Fredrick Johnson v. United States
SecondAmendment
When a criminal defendant in the middle of a direct appeal seeks relief that first becomes available as a result of an intervening decision from this Court, he gets the benefit of the new analytical framework; "the failure to raise the claim in an opening brief reflects not a lack of diligence, but merely a want of clairvoyance." Joseph v. United States, 574 U.S. 1038, 1039. (2014) (Kagan, J., concurring in denial of certiorari); see also Griffith v. Kentucky, 479 U.S. 314, 322 (1987); United States v. Smithers, 92 F.4th 237, 247 (4th Cir. 2024). But the United States Court of Appeals for the Sixth Circuit summarily refused to consider Petitioner Fredrick Johnson's as-applied Second Amendment challenge to his convictions, which he raised after his opening brief to that court on the strength of this Court's intervening decision in United States v. Rahimi, 602 U.S. 680 (2024), and the Sixth Circuit's application of Rahimi in United States v. Williams, 113 F.4th 637 (6th Cir. 2024).
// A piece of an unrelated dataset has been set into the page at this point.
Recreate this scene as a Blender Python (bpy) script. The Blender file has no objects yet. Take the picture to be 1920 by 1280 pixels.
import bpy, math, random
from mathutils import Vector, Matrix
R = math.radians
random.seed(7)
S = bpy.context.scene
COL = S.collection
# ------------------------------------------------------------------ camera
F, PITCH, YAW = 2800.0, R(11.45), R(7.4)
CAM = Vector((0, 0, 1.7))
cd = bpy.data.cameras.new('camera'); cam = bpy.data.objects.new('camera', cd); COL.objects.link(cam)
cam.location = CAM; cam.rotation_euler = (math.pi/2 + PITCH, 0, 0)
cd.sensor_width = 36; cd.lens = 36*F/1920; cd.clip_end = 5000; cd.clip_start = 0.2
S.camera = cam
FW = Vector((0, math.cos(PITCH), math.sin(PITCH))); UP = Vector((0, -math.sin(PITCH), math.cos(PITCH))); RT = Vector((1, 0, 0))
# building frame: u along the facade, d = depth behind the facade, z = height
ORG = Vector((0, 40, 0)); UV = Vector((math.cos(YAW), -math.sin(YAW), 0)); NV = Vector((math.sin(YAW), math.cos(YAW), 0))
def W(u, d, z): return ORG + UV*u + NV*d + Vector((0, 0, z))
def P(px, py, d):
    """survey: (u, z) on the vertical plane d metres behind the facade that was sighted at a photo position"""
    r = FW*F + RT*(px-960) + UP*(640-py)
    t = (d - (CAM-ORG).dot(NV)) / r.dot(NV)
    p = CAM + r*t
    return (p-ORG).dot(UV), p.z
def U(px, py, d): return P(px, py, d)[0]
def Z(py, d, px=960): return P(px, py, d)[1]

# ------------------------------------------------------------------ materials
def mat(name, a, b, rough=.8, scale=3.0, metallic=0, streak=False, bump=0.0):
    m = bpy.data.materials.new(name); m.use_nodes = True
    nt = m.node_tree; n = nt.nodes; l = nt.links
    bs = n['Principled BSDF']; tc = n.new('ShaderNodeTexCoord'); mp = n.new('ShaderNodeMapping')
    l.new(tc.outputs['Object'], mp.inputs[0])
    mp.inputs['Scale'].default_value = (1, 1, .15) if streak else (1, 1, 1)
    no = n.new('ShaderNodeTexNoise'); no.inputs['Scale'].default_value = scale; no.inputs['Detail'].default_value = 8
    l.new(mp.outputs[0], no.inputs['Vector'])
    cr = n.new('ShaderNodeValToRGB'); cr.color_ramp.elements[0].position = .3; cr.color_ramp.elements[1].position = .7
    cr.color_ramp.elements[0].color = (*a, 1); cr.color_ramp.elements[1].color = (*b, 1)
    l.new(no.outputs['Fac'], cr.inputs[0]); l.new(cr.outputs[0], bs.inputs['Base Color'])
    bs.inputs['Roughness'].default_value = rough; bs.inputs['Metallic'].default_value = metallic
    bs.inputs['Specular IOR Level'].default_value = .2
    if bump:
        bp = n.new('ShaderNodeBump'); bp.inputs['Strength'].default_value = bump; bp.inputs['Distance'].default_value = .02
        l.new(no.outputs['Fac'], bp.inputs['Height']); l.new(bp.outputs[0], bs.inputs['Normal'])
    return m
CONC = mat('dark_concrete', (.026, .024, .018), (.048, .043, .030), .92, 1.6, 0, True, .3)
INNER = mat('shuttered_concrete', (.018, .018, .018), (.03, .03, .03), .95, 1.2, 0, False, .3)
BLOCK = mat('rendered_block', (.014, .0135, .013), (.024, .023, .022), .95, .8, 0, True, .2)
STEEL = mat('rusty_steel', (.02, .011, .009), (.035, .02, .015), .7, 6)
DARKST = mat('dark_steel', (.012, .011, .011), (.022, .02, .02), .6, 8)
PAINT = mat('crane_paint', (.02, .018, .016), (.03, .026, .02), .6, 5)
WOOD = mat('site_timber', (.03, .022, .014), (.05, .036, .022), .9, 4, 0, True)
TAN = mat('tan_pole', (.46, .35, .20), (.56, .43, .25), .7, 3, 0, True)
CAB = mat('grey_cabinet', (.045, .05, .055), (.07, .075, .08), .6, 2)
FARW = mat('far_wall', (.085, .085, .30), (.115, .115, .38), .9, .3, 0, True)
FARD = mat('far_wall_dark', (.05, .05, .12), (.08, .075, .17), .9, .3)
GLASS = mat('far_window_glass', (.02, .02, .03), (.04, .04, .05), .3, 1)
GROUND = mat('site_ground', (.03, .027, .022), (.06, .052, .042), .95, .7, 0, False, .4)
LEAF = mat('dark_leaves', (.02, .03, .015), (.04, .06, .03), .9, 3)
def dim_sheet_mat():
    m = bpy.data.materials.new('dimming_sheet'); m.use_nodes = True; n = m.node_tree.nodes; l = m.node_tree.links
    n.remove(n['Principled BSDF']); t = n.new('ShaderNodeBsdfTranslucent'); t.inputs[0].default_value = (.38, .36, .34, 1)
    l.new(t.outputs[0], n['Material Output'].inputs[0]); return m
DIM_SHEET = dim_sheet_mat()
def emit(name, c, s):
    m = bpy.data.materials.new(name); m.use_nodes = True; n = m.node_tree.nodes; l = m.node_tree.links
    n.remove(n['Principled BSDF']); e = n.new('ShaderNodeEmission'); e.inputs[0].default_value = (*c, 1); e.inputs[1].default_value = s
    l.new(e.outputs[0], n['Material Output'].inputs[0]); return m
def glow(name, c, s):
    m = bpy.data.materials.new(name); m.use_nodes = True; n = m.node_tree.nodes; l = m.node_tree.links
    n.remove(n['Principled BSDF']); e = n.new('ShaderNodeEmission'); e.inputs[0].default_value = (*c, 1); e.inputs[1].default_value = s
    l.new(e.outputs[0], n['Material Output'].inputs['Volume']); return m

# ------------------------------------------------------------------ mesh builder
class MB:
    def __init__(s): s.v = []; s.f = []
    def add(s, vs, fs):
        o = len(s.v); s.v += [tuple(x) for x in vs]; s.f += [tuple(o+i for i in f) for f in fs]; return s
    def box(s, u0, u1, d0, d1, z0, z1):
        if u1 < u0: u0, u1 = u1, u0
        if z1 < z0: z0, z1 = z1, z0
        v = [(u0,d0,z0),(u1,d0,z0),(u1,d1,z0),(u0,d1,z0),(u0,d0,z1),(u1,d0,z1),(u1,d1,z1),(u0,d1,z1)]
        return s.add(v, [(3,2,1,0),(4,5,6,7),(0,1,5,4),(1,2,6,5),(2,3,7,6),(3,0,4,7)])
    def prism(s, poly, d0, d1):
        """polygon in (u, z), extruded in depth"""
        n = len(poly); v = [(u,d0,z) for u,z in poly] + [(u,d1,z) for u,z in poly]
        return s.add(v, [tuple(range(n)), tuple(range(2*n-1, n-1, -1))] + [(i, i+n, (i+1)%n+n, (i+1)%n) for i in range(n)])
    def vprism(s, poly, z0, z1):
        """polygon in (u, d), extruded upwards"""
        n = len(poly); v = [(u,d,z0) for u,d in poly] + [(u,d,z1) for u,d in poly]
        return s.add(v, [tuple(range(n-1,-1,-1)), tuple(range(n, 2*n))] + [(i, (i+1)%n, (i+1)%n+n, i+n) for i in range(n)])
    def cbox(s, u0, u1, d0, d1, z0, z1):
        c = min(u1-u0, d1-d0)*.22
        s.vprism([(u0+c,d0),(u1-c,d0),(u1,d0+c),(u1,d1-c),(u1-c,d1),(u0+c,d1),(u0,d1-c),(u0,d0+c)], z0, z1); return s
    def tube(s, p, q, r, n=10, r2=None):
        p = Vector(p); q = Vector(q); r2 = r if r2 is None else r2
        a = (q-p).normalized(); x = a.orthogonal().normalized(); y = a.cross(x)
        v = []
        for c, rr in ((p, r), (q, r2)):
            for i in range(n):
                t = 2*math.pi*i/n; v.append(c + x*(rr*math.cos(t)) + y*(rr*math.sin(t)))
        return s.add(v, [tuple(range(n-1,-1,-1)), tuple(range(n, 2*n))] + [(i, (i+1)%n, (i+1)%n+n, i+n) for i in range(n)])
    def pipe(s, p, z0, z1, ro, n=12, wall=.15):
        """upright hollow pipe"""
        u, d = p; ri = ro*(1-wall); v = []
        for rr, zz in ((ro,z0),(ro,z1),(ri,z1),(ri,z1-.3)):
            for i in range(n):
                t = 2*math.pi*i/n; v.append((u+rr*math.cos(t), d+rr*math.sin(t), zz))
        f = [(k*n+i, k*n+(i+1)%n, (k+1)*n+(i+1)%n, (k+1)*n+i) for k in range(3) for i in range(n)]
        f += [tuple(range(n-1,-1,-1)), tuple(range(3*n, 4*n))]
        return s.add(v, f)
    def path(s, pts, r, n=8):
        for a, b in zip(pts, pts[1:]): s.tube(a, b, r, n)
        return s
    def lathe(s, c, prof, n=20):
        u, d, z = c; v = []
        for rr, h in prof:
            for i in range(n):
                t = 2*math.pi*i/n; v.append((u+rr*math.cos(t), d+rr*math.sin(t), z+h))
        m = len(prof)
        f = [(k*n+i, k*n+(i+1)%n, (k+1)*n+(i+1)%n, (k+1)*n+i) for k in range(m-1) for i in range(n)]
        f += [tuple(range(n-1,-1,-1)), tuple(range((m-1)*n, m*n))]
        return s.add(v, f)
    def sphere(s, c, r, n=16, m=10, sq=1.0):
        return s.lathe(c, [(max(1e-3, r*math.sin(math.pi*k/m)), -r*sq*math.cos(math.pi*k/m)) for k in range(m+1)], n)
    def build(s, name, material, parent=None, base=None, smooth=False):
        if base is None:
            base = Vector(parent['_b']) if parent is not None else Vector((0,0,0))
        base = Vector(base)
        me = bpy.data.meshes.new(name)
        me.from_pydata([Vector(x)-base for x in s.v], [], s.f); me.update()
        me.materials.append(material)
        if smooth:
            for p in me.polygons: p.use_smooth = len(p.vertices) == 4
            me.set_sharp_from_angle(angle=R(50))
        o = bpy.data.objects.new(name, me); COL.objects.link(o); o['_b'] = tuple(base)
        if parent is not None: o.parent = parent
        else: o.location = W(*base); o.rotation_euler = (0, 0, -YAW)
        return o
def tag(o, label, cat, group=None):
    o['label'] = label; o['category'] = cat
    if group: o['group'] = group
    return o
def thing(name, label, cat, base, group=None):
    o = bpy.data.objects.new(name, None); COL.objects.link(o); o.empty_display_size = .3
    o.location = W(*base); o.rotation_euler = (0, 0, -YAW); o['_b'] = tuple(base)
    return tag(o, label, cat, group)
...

So the question presented is:
Must a federal circuit court address the merits of a defendant's Second Amendment as-applied challenge to a firearm-possession charge under Rahimi and intervening circuit precedent when those precedents first became available while the defendant's federal appeal was in the pipeline?
Must a federal circuit court address the merits of a defendant's Second Amendment as-applied challenge to a firearm-possession charge under Rahimi and intervening circuit precedent when those precedents first became available while the defendant's federal appeal was in the pipeline?